Seve walks on, and stops in the fairway. He is searching again, seeking the optimum position at the top of his backswing from which he can pull the trigger and release the club consistently. Searching for the perfection of old.

Hindsight is a great thing and, in hindsight, it was possible to see that Seve would struggle to make the cut. But who was to know it would be as bad as it was? He hadn't played since the Spanish Open in April and, now, who knows when he will play again?

Maybe he should stop, and leave us with the memories.

Like those of 1976 when, as a teenager, he finished second in the British Open at Royal Birkdale and gave us a first glimpse of his imagination. On the 18th, and faced with a chip shot over bunkers that would be impossible to stop near the flag, he spotted another route. It involved playing a chip-and-run along a narrow isthmus of grass between the bunkers. It had to pitch on a sixpence, take a kindly bounce and above all be perfectly weighted. The ball rolled to two feet and he finished tied-second with Jack Nicklaus behind Johnny Miller.

In the Ryder Cup of 1983, he played one of the greatest bunker shots of all time.
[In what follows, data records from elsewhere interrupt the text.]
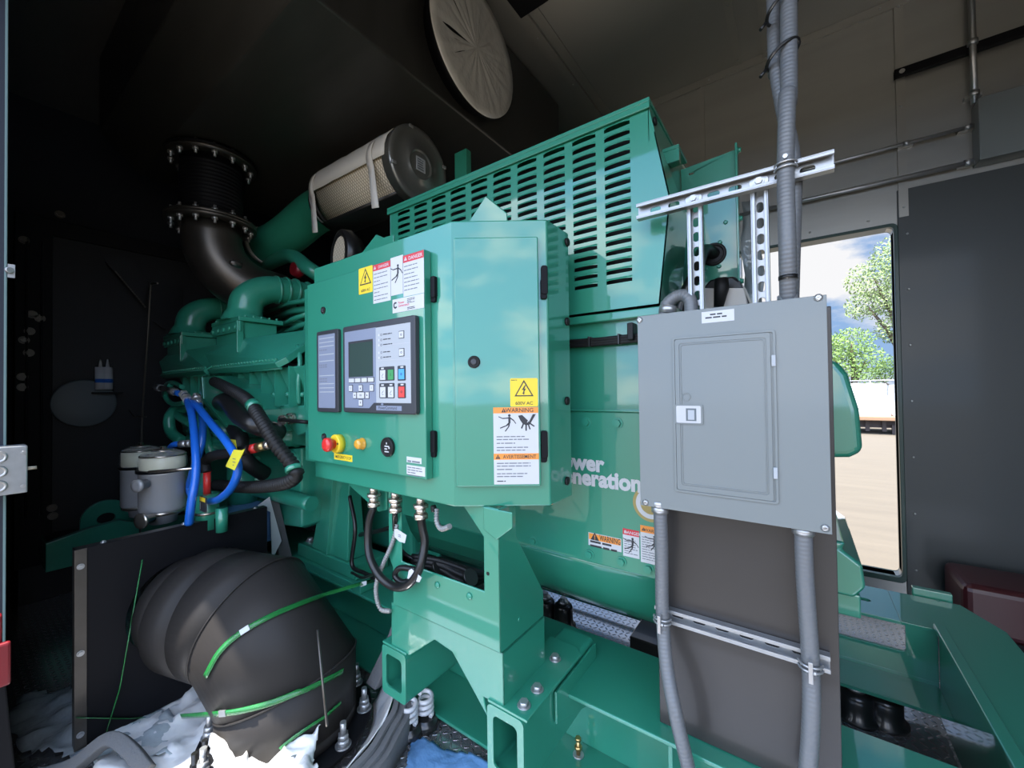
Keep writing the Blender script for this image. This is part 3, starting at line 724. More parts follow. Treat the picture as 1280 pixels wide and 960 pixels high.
mb = MB(); mb.slab(Fr((0, 1.45, 0), (1, 0, 0), (0, 0, 1)), [(-.1, q0.z-.0), (q0.x-.025, q0.z-.004), (q0.x, q0.z+.03), (q0.x-.006, q0.z+.09), (q0.x-.05, q1.z-.02), (q1.x, q1.z), (-.1, q1.z+.01)], -.5, 0); mb.build('foot_cover', 'green', al, bevel=.016, seg=4)
mb = MB(); mb.box(-.1, q0.x-.075, 1.5, 1.9, q0.z, at(1060, 450, Y=1.55).z-.1); mb.build('end_housing', 'green_cast', al, bevel=.01)
mb = MB(); g_ = at(1075, 768, Y=1.5); mb.box(-.1, g_.x, 1.47, 1.50, g_.z, q0.z-.002); mb.build('foot_tab', 'green', al, bevel=.004)
for x in (-.92, .0):
    MB().box(x-.06, x+.06, 1.29, 1.38, ZR+.0005, fz-.0).build('foot', 'green', al, bevel=.003)
    MB().box(x-.06, x+.06, yf, yf+.1, ZR+.0005, fz-.05).build('foot', 'green', al, bevel=.003)
# writing and labels on the flank
FA = FY(YA-.0125)
a1, b1 = FA.uv(803, 618); a2, b2 = FA.uv(752, 594)
sz1 = (FA.uv(748, 583)[1]-FA.uv(752, 609)[1])
tx = MB().mat('white'); Lr = FA.uv(800, 612)
xr_ = Lr[0]+.006; size = .069
bl2 = FA.uv(780, 612)[1]; bl1 = FA.uv(735, 593)[1]
tx.text(FA, 'Generation', xr_+.0, bl2, size, .001, .045, 'RIGHT', .96); tx.build('lettering', None, al)['label'] = 'white word Generation'
tx = MB().mat('white'); we = FA.uv(753, 593)[0]; tx.text(FA, 'Power', we+.004, bl1+.014, size, .001, .045, 'RIGHT', .96); tx.build('lettering', None, al)['label'] = 'white word Power'

# ---- label kit
def bolt_tri(mb, F, cx, cy, s, fill='yellow'):
    """high-voltage triangle"""
    mb.mat('ink').slab(F, [(cx-s*.58, cy-s*.42), (cx+s*.58, cy-s*.42), (cx, cy+s*.58)], .0006, .0010)
    mb.mat(fill).slab(F, [(cx-s*.46, cy-s*.35), (cx+s*.46, cy-s*.35), (cx, cy+s*.44)], .0010, .0013)
    mb.mat('ink').slab(F, [(cx+.06*s, cy+.26*s), (cx-.14*s, cy-.04*s), (cx-.02*s, cy-.02*s), (cx-.06*s, cy-.2*s), (cx-.12*s, cy-.2*s), (cx-.01*s, cy-.33*s), (cx+.05*s, cy-.17*s), (cx+.0*s, cy-.18*s), (cx+.13*s, cy+.06*s), (cx+.02*s, cy+.03*s), (cx+.12*s, cy+.26*s)], .0013, .0016)
def lines(mb, F, x0, y1, w, n, dy, th, m='ink_soft', seed=1):
    r = random.Random(seed); mb.mat(m)
    for i in range(n):
        ww = w*(r.uniform(.35, 1) if i % 3 == 2 else r.uniform(.8, 1)); x = x0
        while x < x0+ww-th:
            l = min(r.uniform(3, 8)*th, x0+ww-x); mb.rect(F, x, y1-i*dy-th, x+l, y1-i*dy, .0006, .0008); x += l+th*.8
def warn_tri(mb, F, cx, cy, s, a='ink', b='orange'):
    mb.mat(a).slab(F, [(cx-s*.55, cy-s*.4), (cx+s*.55, cy-s*.4), (cx, cy+s*.55)], .0008, .0011)
    mb.mat(b).rect(F, cx-.05*s, cy-.12*s, cx+.05*s, cy+.25*s, .0011, .0013); mb.rect(F, cx-.05*s, cy-.3*s, cx+.05*s, cy-.19*s, .0011, .0013)
def shocked(mb, F, cx, cy, s):
    """figure thrown back by an electric shock"""
    mb.mat('ink'); mb.slab(F, circ(cx+.10*s, cy+.40*s, .075*s, 12), .0006, .0010)
    J = lambda p, q, w: mb.seg(F, (cx+p[0]*s, cy+p[1]*s), (cx+q[0]*s, cy+q[1]*s), w*s, .0006, .0010)
    J((.10, .32), (.10, -.02), .12); J((.08, .26), (-.28, .24), .06); J((-.28, .24), (-.50, .34), .045); J((.12, .28), (.34, .12), .06); J((.34, .12), (.46, -.06), .045)
    J((.10, 0), (-.06, -.16), .08); J((-.06, -.16), (-.42, -.30), .06); J((.10, 0), (.06, -.22), .08); J((.06, -.22), (-.14, -.48), .06)
def hand_blade(mb, F, cx, cy, s):
    mb.mat('ink'); mb.slab(F, [(cx-.5*s, cy+.42*s), (cx-.25*s, cy+.46*s), (cx+.12*s, cy+.1*s), (cx+.2*s, cy-.12*s), (cx-.02*s, cy-.18*s), (cx-.24*s, cy-.06*s), (cx-.38*s, cy+.16*s)], .0006, .0010)
    J = lambda p, q, w: mb.seg(F, (cx+p[0]*s, cy+p[1]*s), (cx+q[0]*s, cy+q[1]*s), w*s, .0006, .0010)
    J((-.18, -.08), (-.30, -.36), .09); J((-.02, -.14), (-.02, -.5), .09); J((.12, -.12), (.22, -.42), .08); J((.2, -.04), (.48, -.24), .08)
    mb.slab(F, [(cx+.08*s, cy-.1*s), (cx+.40*s, cy+.5*s), (cx+.58*s, cy+.5*s), (cx+.2*s, cy-.14*s)], .0010, .0014)
    mb.mat('white'); mb.seg(F, (cx+.05*s, cy-.0*s), (cx+.34*s, cy+.5*s), .035*s, .0014, .0017)
def quad(F, pts): return [F.uv(*p) for p in pts]
def R_(F, u0, v0, u1, v1):
    """axis-aligned rectangle on F from its left-top and right-bottom pixels"""
    a0, b1 = F.uv(u0, v0); a1, b0 = F.uv(u1, v1); return a0, b0, a1, b1
# flank labels
a0, b1 = FA.uv(735.5, 665); a1, b0 = FA.uv(777, 692)
mb = MB(); mb.mat('white').rect(FA, a0, b0+.004, a1, b1, 0, .0006); mb.mat('orange').rect(FA, a0+.002, b0+(b1-b0)*.52, a1-.002, b1-.002, .0006, .0008)
warn_tri(mb, FA, a0+.022, b1-(b1-b0)*.25, .026); mb.mat('ink').text(FA, 'WARNING', a0+.038, b1-(b1-b0)*.42, .0245, .0010, .012, squeeze=(a1-a0-.044)/.112)
lines(mb, FA, a0+.006, b0+(b1-b0)*.46, a1-a0-.012, 2, .013, .0062, 'ink', 3); mb.build('warning_label', None, al)['label'] = 'orange and white warning label'
a0, b1 = FA.uv(778.5, 660); a1, b0 = FA.uv(799.5, 699)
mb = MB(); mb.mat('white').rect(FA, a0, b0, a1, b1, 0, .0006); mb.mat('red_label').rect(FA, a0, b1-.018, a1, b1, .0006, .0008); mb.mat('white').text(FA, 'DANGER', (a0+a1)/2+.004, b1-.014, .0125, .001, .012, 'CENTER')
warn_tri(mb, FA, a0+.009, b1-.009, .010, 'white', 'red_label'); shocked(mb, FA, (a0+a1)/2, b1-.046, .048); lines(mb, FA, a0+.004, b0+.052, a1-a0-.008, 7, .0068, .0022, 'ink_soft', 4); mb.build('danger_label', None, al)['label'] = 'red-headed danger label'
a0 = FA.uv(800.5, 663)[0]; w_ = a1-a0; a0b = a0; a1 = a0+.072; b1 = FA.uv(800.5, 656)[1]; b0 = FA.uv(801, 702)[1]
mb = MB(); mb.mat('white').rect(FA, a0, b0, a1, b1, 0, .0006); mb.mat('orange').rect(FA, a0, b1-.020, a1, b1, .0006, .0008); mb.mat('ink').text(FA, 'WARNING', (a0+a1)/2+.005, b1-.016, .0125, .001, .012, 'CENTER')
warn_tri(mb, FA, a0+.009, b1-.011, .010); shocked(mb, FA, (a0+a1)/2, b1-.046, .046); lines(mb, FA, a0+.004, b0+.075, a1-a0-.008, 10, .007, .0022, 'ink_soft', 5); mb.build('warning_label', None, al)['label'] = 'tall label headed in orange'
a, b = FA.uv(812, 630); mb = MB(); mb.mat('gold').slab(FA, circ(a+.003, b, .052, 36), 0, .0006); mb.mat('white').slab(FA, circ(a+.003, b, .043, 36), .0006, .0008); mb.mat('gold').slab(FA, circ(a+.003, b, .030, 30), .0008, .001)
lines(mb, FA, a-.02, b+.006, .045, 2, .012, .004, 'white', 6); mb.build('round_seal', None, al)['label'] = 'gold ringed round sticker'

# ================================================================== CONTROL CABINET
cc = thing('control_cabinet', 'green generator control cabinet with display, emergency stop and angled side door', 'control cabinet', (-1.1, .95, -.33))
YC = .80
L_ = at(393, 465, Y=YC); Rr = at(566, 455, Y=YC)
cz1, cz0 = (at(393, 333, Y=YC).z+at(566, 279, Y=YC).z)/2, (at(393, 597, Y=YC).z+at(568, 632, Y=YC).z)/2
ang = math.radians(35)
F2 = Fr((Rr.x, YC, 0), (math.cos(ang), math.sin(ang), 0), (0, 0, 1))
w2 = F2.uv(686, 450)[0]; E = F2.p(w2, 0)
y3 = at(713, 450, X=E.x).y
mb = MB(); F = FZ(cz1)
mb.slab(F, [(L_.x, YC), (Rr.x, YC), (E.x, E.y), (E.x, y3), (L_.x, y3)], cz0-cz1, 0)
mb.build('cabinet_body', 'green', cc, bevel=.004)
mb = MB(); mb.box(L_.x-.004, L_.x+.0, YC+.06, YC+.075, cz0+.03, cz1-.02); mb.build('hinge_flange', 'green', cc)
# front door
YD = YC-.026; FD = FY(YD)
dx0, dz1 = L_.x-.0005, FD.uv(530, 311)[1]; dx1 = FD.uv(530, 311)[0]; dz0 = FD.uv(533, 600.5)[1]
mb = MB(); mb.rect(FD, dx0, dz0, dx1, dz1, -.0258, 0); dr_ = mb.build('front_door', 'green', cc, bevel=.004)
def doorhinge(F, u, v0, v1, par, c0=.0):
    a, b1 = F.uv(u, v0); _, b0 = F.uv(u, v1); mb = MB()
    mb.slab(F, rrect(a-.009, b0, a+.009, b1, .006), c0, c0+.012); mb.slab(F, rrect(a-.011, b0-.012, a+.007, b0+(b1-b0)*.55, .006), c0, c0+.009)
    return mb.build('hinge', 'black', par, bevel=.002)
FCb = FY(YC)
for v0, v1 in ((346, 373), (538, 566)): doorhinge(FCb, 544, v0, v1, cc)
def lockbush(F, u, v, r, par, name='lock'):
    a, b = F.uv(u, v); mb = MB().mat('rubber'); mb.lathe(F.p(a, b, 0), F.n, [(0, r), (.004, r*.95), (.006, r*.7), (.004, r*.66)], 24)
    mb.mat('hmi_frame').lathe(F.p(a, b, .003), F.n, [(0, r*.5), (.004, r*.5), (.0045, r*.35)], 16); return mb.build(name, None, par)
lockbush(FD, 404.5, 388, .013, dr_); lockbush(FD, 405.5, 546, .013, dr_)
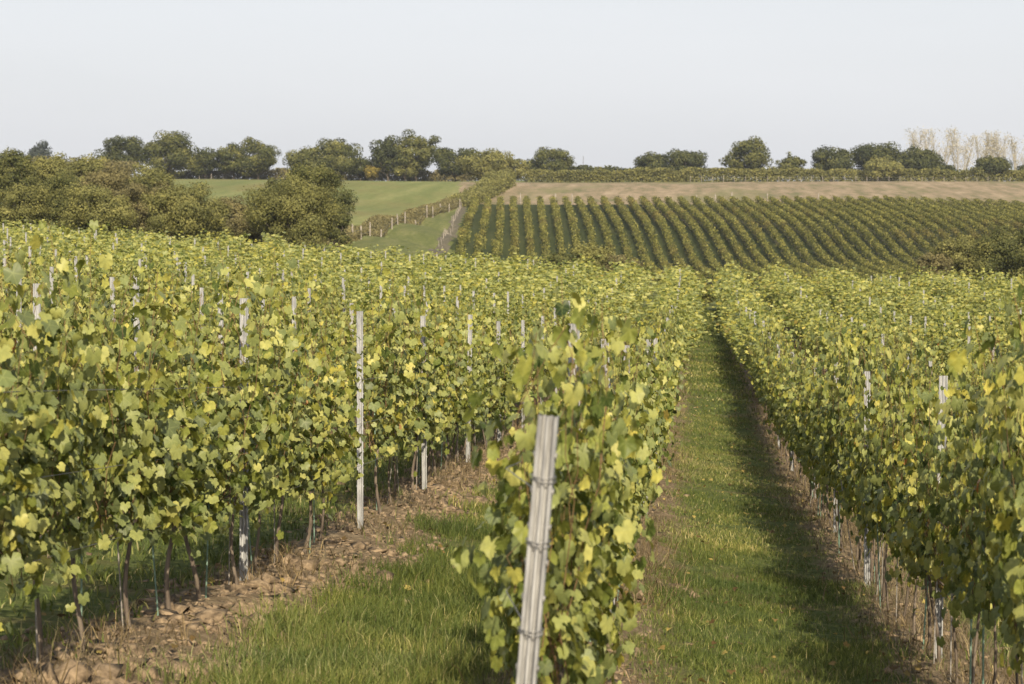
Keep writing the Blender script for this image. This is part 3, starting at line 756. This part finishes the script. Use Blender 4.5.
# ------------------------------------------------------------------ fences
def fence(name, pl, label, h=1.35, r=.09):
    a0, b0 = cw(*pl[0]); root = empty(name, (a0, b0, h1(a0, b0))); L = np.array(root.location); tops = []
    for xc, d in pl:
        a, b = cw(xc, d); g = h1(a, b); mb = MB()
        hh_ = h * N.uniform(.85, 1.15)
        mb.tube(np.array([(a, b, g - .3), (a + N.normal(0, .05), b, g + hh_)]) - L, [r, r * .9], 6); mb.build('post', M['wood'], root, True); tops.append(np.array((a, b, g)) - L)
    for z in (.55, 1.1):
        mb = MB(); mb.tube([t + [0, 0, z] for t in tops], [.012] * len(tops), 4); mb.build('wire', M['wire'], root)
    tag(root, label, "fence")
fence('fence', [(px2x(p, d), d) for p, d in ((460, 416), (449, 402), (440, 388), (433, 372), (427, 362), (416, 345), (405, 330), (398, 318), (392, 308), (381, 292), (370, 276), (361, 265), (353, 255), (345, 244))],
      "fence of pale wooden posts running down beside the green meadow", 1.7, .10)
fence('fence', [(px2x(p, 566), 566) for p in range(690, 1012, 11)], "long low fence of pale posts in front of the skyline hedge", 1.4, .06)
fence('fence', [(px2x(p, 562), 562) for p in range(176, 342, 12)], "low fence of pale posts at the top of the green meadow", 1.5, .08)

# ------------------------------------------------------------------ trees, shrubs and hedges
def crown_arrays(rng, w_, dp, h, z0, ls, cover=2.6, clump=.22, squash=1.0, wisp=0.0):
    """leaf clumps spread through an uneven crown"""
    rx, ry, rz = w_ / 2, dp / 2, h / 2
    area = 4 * math.pi * ((rx * ry) ** 1.6 / 3 + (rx * rz) ** 1.6 / 3 + (ry * rz) ** 1.6 / 3) ** (1 / 1.6)
    ncl = int(np.clip(10 / clump ** 1.25, 18, 120))
    cl = rng.normal(0, 1, (ncl, 3)); cl /= np.linalg.norm(cl, axis=1, keepdims=True)
    rad = rng.uniform(.3, 1.0, ncl) ** .5 * (1 - clump * .6); lump = rng.uniform(.72, 1.02, ncl) * (1 + .22 * np.sin(cl[:, 0] * 3.1 + rng.uniform(0, 6)) * np.cos(cl[:, 2] * 3.7 + rng.uniform(0, 6)))
    cl = np.sign(cl) * np.abs(cl) ** .85 * (rad * lump)[:, None]; cl[:, 2] = np.where(cl[:, 2] < 0, cl[:, 2] * .9, cl[:, 2])
    cen = cl * [rx, ry, rz] + [0, 0, z0 + rz]
    rr = clump * (rx * ry * rz) ** (1 / 3) * rng.uniform(.6, 1.35, ncl) * 1.15
    ntot = int(area * cover / (ls * ls * 1.3)); 
    wgt = rr ** 2; cnt_ = np.maximum(8, (ntot * wgt / wgt.sum())).astype(int)
    ci = np.repeat(np.arange(ncl), cnt_); n = len(ci)
    dv = rng.normal(0, 1, (n, 3)); dv /= np.linalg.norm(dv, axis=1, keepdims=True)
    rr2 = rng.uniform(.25, 1, n) ** .45 * (1 + wisp * np.abs(rng.normal(0, .35, n)))
    pos_ = cen[ci] + dv * (rr[ci] * rr2)[:, None] * [1.15, 1.15, .85]
    ctone = rng.normal(0, .16, ncl)
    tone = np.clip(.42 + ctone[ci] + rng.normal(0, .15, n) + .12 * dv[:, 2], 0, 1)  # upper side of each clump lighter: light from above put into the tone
    out_ = (pos_ - [0, 0, z0 + rz]) / [rx, ry, rz]
    nr = dv + .5 * out_ + rng.normal(0, .45, (n, 3))
    return pos_, nr, tone, cen, n
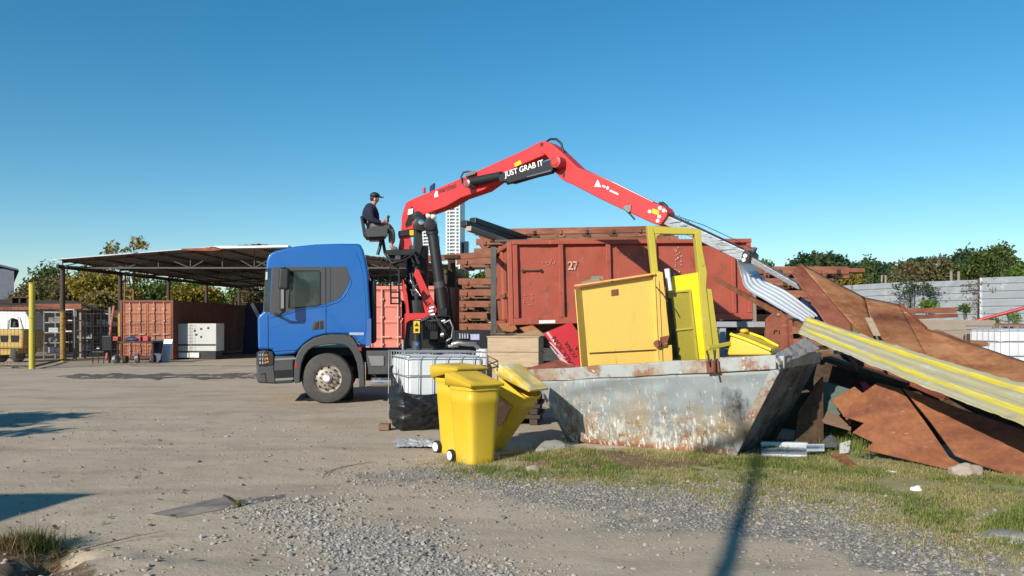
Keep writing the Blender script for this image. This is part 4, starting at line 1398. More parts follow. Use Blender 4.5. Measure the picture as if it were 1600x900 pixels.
# corner light strip at the screen edge
side_prism('screen_sticker', [(415.2, 425), (418, 424.5), (417.6, 437), (414.8, 437)], -.006, .01, M['lamp'], cab)
# mirrors
mir = MB()
c = tp(444, 436, -.34); mir.box(c, (.20, .16, .42), TR @ Matrix.Rotation(.05, 3, 'Y'))
mirror = mir.build('mirror', M['black'], truck, bevel=.05, bseg=3)
mb = MB(); c = tp(441.5, 467, -.32); mb.box(c, (.11, .14, .46), TR); mb.build('wide_mirror', M['black'], mirror, bevel=.04, bseg=3)
mb = MB()
mb.tube([tp(430, 491, 0), tp(436, 492, -.22), tp(444, 486, -.34), tp(444, 450, -.36)], .03, 8); mb.tube([tp(446, 421, -.02), tp(444, 419.5, -.2), tp(444, 424, -.34)], .035, 8); mb.build('mirror_arm', M['black'], mirror, smooth=60)
mb = MB(); mb.box(tp(448.6, 434, -.345), (.02, .10, .24), TR @ Matrix.Rotation(.25, 3, 'Y')); mb.build('mirror_glass', M['chrome'], mirror)
mb = MB(); c = tp(441.5, 467, -.39) ; mb.box(c, (.05, .02, .36), TR); mb.build('mirror_trim', M['greyM'], mirror)

# bumper, step, headlight
bump_p = [(400.5, 563), (402, 549), (412, 547), (424, 549.5), (427, 556), (462, 556), (459.5, 566), (459, 598.5), (430, 600), (402, 598.5), (400.3, 592)]
bumper = side_prism('bumper', bump_p, -.015, W + .03, M['char'], bevel=.05, bseg=3)
side_prism('step_recess', [(428.5, 579), (458.5, 577.5), (458, 592), (430, 594)], -.020, .02, M['hole'], bumper)
side_prism('step_tread', [(430, 591.5), (458.5, 590), (458.7, 593.5), (430.5, 595.5)], -.035, .1, M['greyM'], bumper, bevel=.006)
side_prism('step_trim', [(429, 560.5), (462, 558.5), (462, 561.5), (429.5, 563.5)], -.026, .03, M['greyM'], bumper, bevel=.004)
mb = MB(); q = [(428.5, 557), (427, 575), (430, 598)]
for i in range(2):
    mb.beam(tp(*q[i], -.017), tp(*q[i + 1], -.017), .012, .012, TN)
q = [(408, 585), (414, 583), (416, 598)]
for i in range(2):
    mb.beam(tp(*q[i], -.017), tp(*q[i + 1], -.017), .012, .012, TN)
mb.build('panel_joint', M['hole'], bumper)
for v0 in (-.03, W - .35):
    hl = side_prism('headlight', [(403.5, 552), (413, 551), (416, 556), (415.5, 569), (405, 569.5)], v0, .38, M['lamp'], truck, bevel=.02)
    if v0 < 0:
        side_prism('indicator', [(413.5, 552), (418, 553.5), (420.5, 566), (415.5, 568.5)], v0 - .004, .15, M['amber'], hl, bevel=.01)
        side_prism('housing', [(414, 548.5), (425.5, 549), (427.5, 556), (427, 570), (419, 571), (420.8, 566), (418.2, 553.5)], v0 - .006, .1, M['black'], hl, bevel=.01)
        mb = MB()
        for y_ in (551, 557, 563, 569.5):
            mb.tube([tp(401, y_, -.055), tp(410, y_ - .3, -.07), tp(419, y_ - .5, -.045)], .008, 6)
        for x_ in (401.5, 405, 409, 413):
            mb.tube([tp(x_, 550.5, -.062), tp(x_ - .2, 570, -.062)], .008, 6)
        mb.build('lamp_guard', M['black'], hl)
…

In his match with Fuzzy Zoeller at PGA National in Palm Beach Gardens, Florida, he hit his drive on the 18th into rough. His recovery managed only to find a bunker that was meant to penalise the drive. The ball was in the face of a steep bunker and he had 245 yards to reach the green.

To everyone's amazement, he pulled out a three-wood and found the edge of the green.

"He does that sort of thing all the time, don't make the mistake of believing that it is luck," remarked Raymond Floyd.

In his heyday, Seve was the best. He won five Majors, and accumulated 88 professional titles worldwide. He was on World Cup and Ryder Cup winning teams. As Ben Crenshaw observed, "Seve's got shots people don't even know about . . . he's the most talented, innovative shot-maker we have in golf."

Ballesteros was a man who loved to be in control, and when his swing went, he wasn't. "When I was playing good," he was to remark, "I knew I was in control. I was in control of the galleries, of the golf courses, even the other players. I knew I would win and winning was enough. I did not celebrate when I won and I never have. The winning was always enough and the celebration was the feeling of controlling everything around me. There was never any big meal. There was no wine. I had to be ready for the next week. I have only been drunk twice in my life and that was at Christmas. I hated it. I was out of control."

These days, his swing is not his. He stands over the ball, and everything looks as perfect as it always was. But he is not in control, and who knows if he ever will be again?

Maybe it is time to stop tormenting himself, and let everyone live with the memories.